● WHAT THE EXERCISE ASKS
Copy out each line of the material below with no changes.
::::::::::
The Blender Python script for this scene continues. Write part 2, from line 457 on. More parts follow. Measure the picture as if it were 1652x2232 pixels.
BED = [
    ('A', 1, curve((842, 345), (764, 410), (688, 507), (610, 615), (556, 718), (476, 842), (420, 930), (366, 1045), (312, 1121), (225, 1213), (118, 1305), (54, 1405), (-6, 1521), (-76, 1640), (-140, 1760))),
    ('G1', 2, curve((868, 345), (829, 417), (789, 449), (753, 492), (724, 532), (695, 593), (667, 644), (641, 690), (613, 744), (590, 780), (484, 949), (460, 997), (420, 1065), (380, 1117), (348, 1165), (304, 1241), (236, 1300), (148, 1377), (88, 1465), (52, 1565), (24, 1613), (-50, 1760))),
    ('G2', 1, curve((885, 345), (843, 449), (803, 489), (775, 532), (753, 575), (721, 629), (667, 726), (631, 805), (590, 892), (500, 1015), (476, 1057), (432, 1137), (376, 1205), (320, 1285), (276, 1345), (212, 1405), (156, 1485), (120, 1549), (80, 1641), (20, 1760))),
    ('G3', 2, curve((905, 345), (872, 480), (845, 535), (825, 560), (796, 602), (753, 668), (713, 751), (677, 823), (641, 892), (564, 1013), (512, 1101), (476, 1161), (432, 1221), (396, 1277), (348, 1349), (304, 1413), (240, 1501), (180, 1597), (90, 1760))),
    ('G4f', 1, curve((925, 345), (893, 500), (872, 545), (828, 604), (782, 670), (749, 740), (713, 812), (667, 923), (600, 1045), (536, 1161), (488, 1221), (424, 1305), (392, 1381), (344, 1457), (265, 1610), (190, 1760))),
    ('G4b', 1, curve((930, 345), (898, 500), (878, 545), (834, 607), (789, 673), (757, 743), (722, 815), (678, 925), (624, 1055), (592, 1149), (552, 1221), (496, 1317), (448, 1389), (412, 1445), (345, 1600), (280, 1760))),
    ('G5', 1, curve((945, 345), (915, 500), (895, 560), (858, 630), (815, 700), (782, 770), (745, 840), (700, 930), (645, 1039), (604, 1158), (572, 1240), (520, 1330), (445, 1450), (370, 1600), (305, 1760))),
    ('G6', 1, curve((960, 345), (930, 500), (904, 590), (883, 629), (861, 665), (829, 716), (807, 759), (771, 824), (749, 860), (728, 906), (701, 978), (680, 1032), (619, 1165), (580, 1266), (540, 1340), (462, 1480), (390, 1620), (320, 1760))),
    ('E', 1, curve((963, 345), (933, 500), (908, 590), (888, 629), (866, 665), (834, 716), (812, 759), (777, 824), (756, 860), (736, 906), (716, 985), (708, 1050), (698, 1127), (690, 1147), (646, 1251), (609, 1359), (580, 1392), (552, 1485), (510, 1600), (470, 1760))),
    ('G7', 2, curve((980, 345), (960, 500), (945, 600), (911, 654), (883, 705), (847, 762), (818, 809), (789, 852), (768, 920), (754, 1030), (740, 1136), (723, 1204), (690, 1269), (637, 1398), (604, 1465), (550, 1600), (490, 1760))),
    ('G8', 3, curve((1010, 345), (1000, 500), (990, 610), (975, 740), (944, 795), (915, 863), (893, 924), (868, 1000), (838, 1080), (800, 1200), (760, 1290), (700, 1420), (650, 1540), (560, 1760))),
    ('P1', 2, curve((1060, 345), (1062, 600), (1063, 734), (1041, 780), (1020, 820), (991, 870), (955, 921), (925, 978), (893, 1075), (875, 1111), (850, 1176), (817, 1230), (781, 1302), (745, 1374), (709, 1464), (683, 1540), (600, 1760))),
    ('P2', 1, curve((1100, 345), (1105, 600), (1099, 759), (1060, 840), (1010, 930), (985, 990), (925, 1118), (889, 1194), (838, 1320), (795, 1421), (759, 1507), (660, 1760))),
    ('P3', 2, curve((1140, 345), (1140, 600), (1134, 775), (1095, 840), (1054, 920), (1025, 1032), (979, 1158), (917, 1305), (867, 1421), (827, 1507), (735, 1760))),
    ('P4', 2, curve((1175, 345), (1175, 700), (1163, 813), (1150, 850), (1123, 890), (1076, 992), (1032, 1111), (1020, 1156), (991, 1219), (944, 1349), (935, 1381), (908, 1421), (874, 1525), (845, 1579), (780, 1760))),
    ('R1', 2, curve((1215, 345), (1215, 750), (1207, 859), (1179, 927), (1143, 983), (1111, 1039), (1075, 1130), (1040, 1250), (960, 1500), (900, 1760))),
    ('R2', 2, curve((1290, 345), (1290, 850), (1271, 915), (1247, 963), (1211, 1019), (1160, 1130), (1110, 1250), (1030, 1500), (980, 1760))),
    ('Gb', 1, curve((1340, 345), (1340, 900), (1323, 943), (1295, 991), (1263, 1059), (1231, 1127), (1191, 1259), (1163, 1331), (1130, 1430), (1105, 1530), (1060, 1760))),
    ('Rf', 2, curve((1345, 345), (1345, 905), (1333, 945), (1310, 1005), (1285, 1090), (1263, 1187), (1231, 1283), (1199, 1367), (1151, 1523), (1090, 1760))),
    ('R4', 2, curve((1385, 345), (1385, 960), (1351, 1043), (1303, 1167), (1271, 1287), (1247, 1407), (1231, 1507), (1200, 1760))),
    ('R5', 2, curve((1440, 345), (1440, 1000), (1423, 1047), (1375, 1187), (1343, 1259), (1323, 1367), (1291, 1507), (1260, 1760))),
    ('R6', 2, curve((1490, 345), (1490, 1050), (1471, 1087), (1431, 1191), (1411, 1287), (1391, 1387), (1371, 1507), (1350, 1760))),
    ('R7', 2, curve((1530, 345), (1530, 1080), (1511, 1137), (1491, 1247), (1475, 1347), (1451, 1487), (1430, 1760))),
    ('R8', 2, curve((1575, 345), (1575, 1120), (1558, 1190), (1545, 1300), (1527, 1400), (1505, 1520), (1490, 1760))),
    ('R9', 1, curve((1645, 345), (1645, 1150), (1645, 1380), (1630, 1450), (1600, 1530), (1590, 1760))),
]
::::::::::
● COMPLETE OUTPUT
The Blender Python script for this scene continues. Write part 2, from line 457 on. More parts follow. Measure the picture as if it were 1652x2232 pixels.
BED = [
    ('A', 1, curve((842, 345), (764, 410), (688, 507), (610, 615), (556, 718), (476, 842), (420, 930), (366, 1045), (312, 1121), (225, 1213), (118, 1305), (54, 1405), (-6, 1521), (-76, 1640), (-140, 1760))),
    ('G1', 2, curve((868, 345), (829, 417), (789, 449), (753, 492), (724, 532), (695, 593), (667, 644), (641, 690), (613, 744), (590, 780), (484, 949), (460, 997), (420, 1065), (380, 1117), (348, 1165), (304, 1241), (236, 1300), (148, 1377), (88, 1465), (52, 1565), (24, 1613), (-50, 1760))),
    ('G2', 1, curve((885, 345), (843, 449), (803, 489), (775, 532), (753, 575), (721, 629), (667, 726), (631, 805), (590, 892), (500, 1015), (476, 1057), (432, 1137), (376, 1205), (320, 1285), (276, 1345), (212, 1405), (156, 1485), (120, 1549), (80, 1641), (20, 1760))),
    ('G3', 2, curve((905, 345), (872, 480), (845, 535), (825, 560), (796, 602), (753, 668), (713, 751), (677, 823), (641, 892), (564, 1013), (512, 1101), (476, 1161), (432, 1221), (396, 1277), (348, 1349), (304, 1413), (240, 1501), (180, 1597), (90, 1760))),
    ('G4f', 1, curve((925, 345), (893, 500), (872, 545), (828, 604), (782, 670), (749, 740), (713, 812), (667, 923), (600, 1045), (536, 1161), (488, 1221), (424, 1305), (392, 1381), (344, 1457), (265, 1610), (190, 1760))),
    ('G4b', 1, curve((930, 345), (898, 500), (878, 545), (834, 607), (789, 673), (757, 743), (722, 815), (678, 925), (624, 1055), (592, 1149), (552, 1221), (496, 1317), (448, 1389), (412, 1445), (345, 1600), (280, 1760))),
    ('G5', 1, curve((945, 345), (915, 500), (895, 560), (858, 630), (815, 700), (782, 770), (745, 840), (700, 930), (645, 1039), (604, 1158), (572, 1240), (520, 1330), (445, 1450), (370, 1600), (305, 1760))),
    ('G6', 1, curve((960, 345), (930, 500), (904, 590), (883, 629), (861, 665), (829, 716), (807, 759), (771, 824), (749, 860), (728, 906), (701, 978), (680, 1032), (619, 1165), (580, 1266), (540, 1340), (462, 1480), (390, 1620), (320, 1760))),
    ('E', 1, curve((963, 345), (933, 500), (908, 590), (888, 629), (866, 665), (834, 716), (812, 759), (777, 824), (756, 860), (736, 906), (716, 985), (708, 1050), (698, 1127), (690, 1147), (646, 1251), (609, 1359), (580, 1392), (552, 1485), (510, 1600), (470, 1760))),
    ('G7', 2, curve((980, 345), (960, 500), (945, 600), (911, 654), (883, 705), (847, 762), (818, 809), (789, 852), (768, 920), (754, 1030), (740, 1136), (723, 1204), (690, 1269), (637, 1398), (604, 1465), (550, 1600), (490, 1760))),
    ('G8', 3, curve((1010, 345), (1000, 500), (990, 610), (975, 740), (944, 795), (915, 863), (893, 924), (868, 1000), (838, 1080), (800, 1200), (760, 1290), (700, 1420), (650, 1540), (560, 1760))),
    ('P1', 2, curve((1060, 345), (1062, 600), (1063, 734), (1041, 780), (1020, 820), (991, 870), (955, 921), (925, 978), (893, 1075), (875, 1111), (850, 1176), (817, 1230), (781, 1302), (745, 1374), (709, 1464), (683, 1540), (600, 1760))),
    ('P2', 1, curve((1100, 345), (1105, 600), (1099, 759), (1060, 840), (1010, 930), (985, 990), (925, 1118), (889, 1194), (838, 1320), (795, 1421), (759, 1507), (660, 1760))),
    ('P3', 2, curve((1140, 345), (1140, 600), (1134, 775), (1095, 840), (1054, 920), (1025, 1032), (979, 1158), (917, 1305), (867, 1421), (827, 1507), (735, 1760))),
    ('P4', 2, curve((1175, 345), (1175, 700), (1163, 813), (1150, 850), (1123, 890), (1076, 992), (1032, 1111), (1020, 1156), (991, 1219), (944, 1349), (935, 1381), (908, 1421), (874, 1525), (845, 1579), (780, 1760))),
    ('R1', 2, curve((1215, 345), (1215, 750), (1207, 859), (1179, 927), (1143, 983), (1111, 1039), (1075, 1130), (1040, 1250), (960, 1500), (900, 1760))),
    ('R2', 2, curve((1290, 345), (1290, 850), (1271, 915), (1247, 963), (1211, 1019), (1160, 1130), (1110, 1250), (1030, 1500), (980, 1760))),
    ('Gb', 1, curve((1340, 345), (1340, 900), (1323, 943), (1295, 991), (1263, 1059), (1231, 1127), (1191, 1259), (1163, 1331), (1130, 1430), (1105, 1530), (1060, 1760))),
    ('Rf', 2, curve((1345, 345), (1345, 905), (1333, 945), (1310, 1005), (1285, 1090), (1263, 1187), (1231, 1283), (1199, 1367), (1151, 1523), (1090, 1760))),
    ('R4', 2, curve((1385, 345), (1385, 960), (1351, 1043), (1303, 1167), (1271, 1287), (1247, 1407), (1231, 1507), (1200, 1760))),
    ('R5', 2, curve((1440, 345), (1440, 1000), (1423, 1047), (1375, 1187), (1343, 1259), (1323, 1367), (1291, 1507), (1260, 1760))),
    ('R6', 2, curve((1490, 345), (1490, 1050), (1471, 1087), (1431, 1191), (1411, 1287), (1391, 1387), (1371, 1507), (1350, 1760))),
    ('R7', 2, curve((1530, 345), (1530, 1080), (1511, 1137), (1491, 1247), (1475, 1347), (1451, 1487), (1430, 1760))),
    ('R8', 2, curve((1575, 345), (1575, 1120), (1558, 1190), (1545, 1300), (1527, 1400), (1505, 1520), (1490, 1760))),
    ('R9', 1, curve((1645, 345), (1645, 1150), (1645, 1380), (1630, 1450), (1600, 1530), (1590, 1760))),
]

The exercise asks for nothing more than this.